Gillespie was hired in the fall of 2007, becoming the baseball program’s eighth head coach. In 2008, the Anteaters kicked off the year with a 16-1 mark for the program’s best start. UCI lost just two weekend series in the regular season and went on to advance to the NCAA postseason, defeating Oral Roberts and Nebraska to win the Lincoln Regional. UCI, which recorded a 42-18 record, was ranked as high as No. 3 in the nation and saw its first Big West Pitcher of the Year honored in 2008.

His coaching fame includes a 20-year career at USC, where he guided the Trojans to 15 postseason appearances, four College World Series appearances (1995, 1998, 2000 and 2001) and a national title in 1998 for which Gillespie was named National Coach of the Year by Collegiate Baseball and the American Baseball Coaches Association.

Gillespie posted a 763-471-2 (.618) record during his tenure at USC, producing 30 major league players, including five who were voted to the All-Star Game in 2003 (Mark Prior, Barry Zito, Aaron Boone, Bret Boone and Geoff Jenkins).

His reign at USC began in 1987 and in just his second season, guided the Trojans to the West Regional, falling just one game shy of the College World Series. USC made four consecutive regional appearances, including winning the conference title in 1991. From 1993, Gillespie led USC to an impressive 10 consecutive postseason appearances that included back-to-back College World Series appearances in 2000 and 2001, marking the first time USC accomplished the feat since 1973 and 1974.

His teams won five Pacific-10 titles, garnered Pac-10 Coach of the Year honors four times (1991, 1995, 1996, 2002) and West Region Coach of the Year accolades twice (1996 and 1998) by the American Baseball Coaches Association.
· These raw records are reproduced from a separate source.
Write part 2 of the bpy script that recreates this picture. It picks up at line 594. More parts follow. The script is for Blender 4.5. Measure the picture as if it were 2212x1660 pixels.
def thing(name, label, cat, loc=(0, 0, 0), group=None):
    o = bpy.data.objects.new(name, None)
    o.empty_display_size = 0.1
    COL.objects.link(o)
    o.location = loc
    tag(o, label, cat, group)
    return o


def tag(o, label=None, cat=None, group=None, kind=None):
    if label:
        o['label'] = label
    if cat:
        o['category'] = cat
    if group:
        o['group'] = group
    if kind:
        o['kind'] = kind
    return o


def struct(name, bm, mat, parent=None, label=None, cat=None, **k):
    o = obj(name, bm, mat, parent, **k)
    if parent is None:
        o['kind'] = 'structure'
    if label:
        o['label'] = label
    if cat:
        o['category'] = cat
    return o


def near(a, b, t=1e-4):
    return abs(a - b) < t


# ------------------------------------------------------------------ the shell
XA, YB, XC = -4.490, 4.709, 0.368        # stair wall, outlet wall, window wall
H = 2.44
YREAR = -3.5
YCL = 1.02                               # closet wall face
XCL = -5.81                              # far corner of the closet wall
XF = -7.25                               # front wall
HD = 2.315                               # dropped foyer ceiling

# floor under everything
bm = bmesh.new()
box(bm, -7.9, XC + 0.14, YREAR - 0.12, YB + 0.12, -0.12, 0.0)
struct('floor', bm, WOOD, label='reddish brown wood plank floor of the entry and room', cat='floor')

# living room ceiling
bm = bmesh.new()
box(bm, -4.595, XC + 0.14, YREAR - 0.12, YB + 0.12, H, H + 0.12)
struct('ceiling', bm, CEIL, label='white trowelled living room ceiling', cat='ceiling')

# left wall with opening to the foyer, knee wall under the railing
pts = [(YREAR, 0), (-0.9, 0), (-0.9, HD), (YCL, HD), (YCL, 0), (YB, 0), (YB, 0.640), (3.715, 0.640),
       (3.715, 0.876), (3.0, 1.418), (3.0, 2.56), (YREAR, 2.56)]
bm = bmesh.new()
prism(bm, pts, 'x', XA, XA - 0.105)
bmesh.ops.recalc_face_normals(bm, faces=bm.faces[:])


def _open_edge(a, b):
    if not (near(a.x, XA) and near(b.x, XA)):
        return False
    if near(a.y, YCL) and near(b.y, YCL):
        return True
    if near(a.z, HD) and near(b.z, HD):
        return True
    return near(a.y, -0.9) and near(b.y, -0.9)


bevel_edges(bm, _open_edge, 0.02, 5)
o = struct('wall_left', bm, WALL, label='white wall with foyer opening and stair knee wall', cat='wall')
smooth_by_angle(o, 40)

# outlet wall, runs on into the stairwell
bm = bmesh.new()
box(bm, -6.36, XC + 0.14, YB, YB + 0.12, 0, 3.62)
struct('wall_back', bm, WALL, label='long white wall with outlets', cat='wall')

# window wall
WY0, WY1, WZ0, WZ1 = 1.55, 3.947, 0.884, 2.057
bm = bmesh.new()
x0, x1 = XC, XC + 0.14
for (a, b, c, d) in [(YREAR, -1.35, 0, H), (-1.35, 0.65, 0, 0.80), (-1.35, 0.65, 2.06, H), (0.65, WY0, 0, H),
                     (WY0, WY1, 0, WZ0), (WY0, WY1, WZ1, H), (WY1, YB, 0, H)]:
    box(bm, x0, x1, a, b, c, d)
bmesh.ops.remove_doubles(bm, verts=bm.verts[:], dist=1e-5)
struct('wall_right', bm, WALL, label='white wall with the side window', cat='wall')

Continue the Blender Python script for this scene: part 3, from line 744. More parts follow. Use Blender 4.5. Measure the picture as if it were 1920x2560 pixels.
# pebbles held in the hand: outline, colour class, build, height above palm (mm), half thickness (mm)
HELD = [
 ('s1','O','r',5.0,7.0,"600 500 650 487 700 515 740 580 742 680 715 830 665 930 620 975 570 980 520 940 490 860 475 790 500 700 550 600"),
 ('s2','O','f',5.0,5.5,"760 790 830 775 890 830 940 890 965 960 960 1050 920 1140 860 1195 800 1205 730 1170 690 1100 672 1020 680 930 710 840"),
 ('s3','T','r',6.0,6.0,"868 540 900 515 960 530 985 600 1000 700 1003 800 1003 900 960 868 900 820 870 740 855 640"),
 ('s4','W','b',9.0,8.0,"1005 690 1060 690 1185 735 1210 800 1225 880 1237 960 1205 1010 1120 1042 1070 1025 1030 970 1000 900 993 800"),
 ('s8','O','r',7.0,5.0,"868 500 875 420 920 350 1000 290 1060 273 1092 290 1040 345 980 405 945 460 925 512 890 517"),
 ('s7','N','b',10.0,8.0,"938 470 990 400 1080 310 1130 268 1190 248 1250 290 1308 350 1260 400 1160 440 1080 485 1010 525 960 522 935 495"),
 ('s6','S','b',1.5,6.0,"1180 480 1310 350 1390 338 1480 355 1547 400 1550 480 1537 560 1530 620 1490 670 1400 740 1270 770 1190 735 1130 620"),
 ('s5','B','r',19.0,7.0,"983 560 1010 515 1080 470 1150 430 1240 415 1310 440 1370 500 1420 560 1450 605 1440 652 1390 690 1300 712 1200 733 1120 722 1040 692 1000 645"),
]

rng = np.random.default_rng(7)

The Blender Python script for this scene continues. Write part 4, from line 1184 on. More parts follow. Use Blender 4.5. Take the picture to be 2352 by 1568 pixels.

In 2002, Gillespie directed his talents to the USA Baseball National Team, leading the team to a 27-3-1 record and posting the highest winning percentage (.900) in history until the mark was surpassed by the 2003 team. The national team reeled off a 21-game unbeaten streak at the end of the season and Team USA captured the crown with an 8-5 win against Cuba. For his efforts, Gillespie was nominated by the United States Olympic Committee as the baseball Coach of the Year. It was his second stint with USA Baseball, having served as an assistant coach with the 1997 USA team.

He is only one of two men (Arizona's Jerry Kindall) to both play for and coach an NCAA-championship baseball team. He was the left-fielder for USC’s 1961 national-championship squad and coached the 1998 team to the program’s 12th title.

Prior to coaching at USC, Gillespie coached at the College of the Canyons, where he built the program from scratch. In his 16 seasons at Canyons, Gillespie compiled a 420-167 (.716) record and won 11 Mountain Valley Conference championships, including six consecutive from 1981-86. He captured three state titles and finished as the California runner-up twice. His teams finished with 20 or more wins in 13 years of his tenure, posting 30-plus wins six times. His final squad won 41 games in 1986, the most-ever by a California community college at that time. His term included three California Community College Co-Coach of the Year awards.

Gillespie served as Canyon’s athletic director from 1977-86 and taught English, physical education and health education. He earned his bachelor’s (1962) and master’s (1963) degrees from USC.

Gillespie and his wife, Barbara, have four children, Kelly, Mitch, Matt and Tiffany and have three grandchildren, Cade, Cole and Samantha.